Saliento Pescador Sentado à Mesa e O Devorador de Ouriços‑Marinhos. Picasso vestiu‑os com as camisolas às riscas usadas nas referidas paragens do Sul da França e, através da desconstrução que levou a cabo e da posterior arrumação dos membros do corpo, logrou transmitir a índole vivaz daquela malta e, no segundo caso, também o apetite do glutão.

Pablo Picasso, Pescador Sentado à Mesa (Museu Picasso, Antibes)
Pablo Picasso, O Devorador de Ouriços‑Marinhos (Museu Picasso, Antibes)

3. Depois de sairmos do museu, vimos criaturas nas quais, de novo, observei falta de modos e pressenti dureza da moleira. Pouco me importei. Por graça da arte picassiana, isso representava, no meu espírito, um ilhéu de desagrado num mar de contentamento e de impressões felizes.

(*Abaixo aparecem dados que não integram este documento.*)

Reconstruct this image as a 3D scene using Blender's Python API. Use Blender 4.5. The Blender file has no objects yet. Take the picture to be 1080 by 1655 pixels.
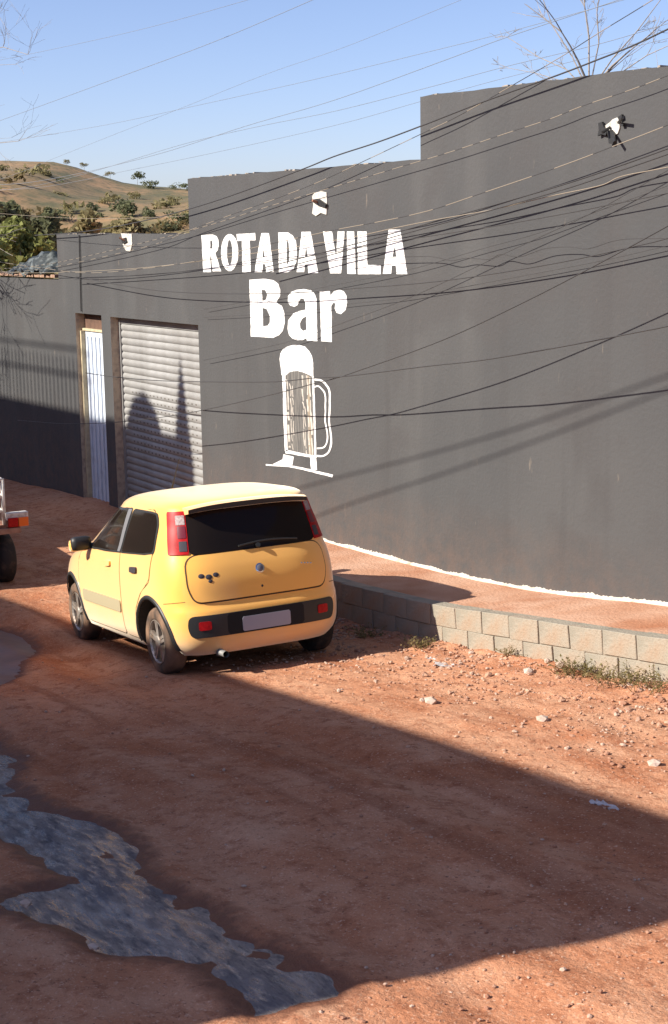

[1] Cf. LANTERI, Laure, in AAVV, Musée Picasso – Antibes. Un guide des collections, direção de Jean‑Louis Andral, edição revista e corrigida, Paris, Éditions Hazan, 2019, pp. 48‑50.  

[2] Cf. LANTERI, Laure, in AAVV, Musée Picasso – Antibes. Un guide des collections, direção de Jean‑Louis Andral, edição revista e corrigida, Paris, Éditions Hazan, 2019, p. 67.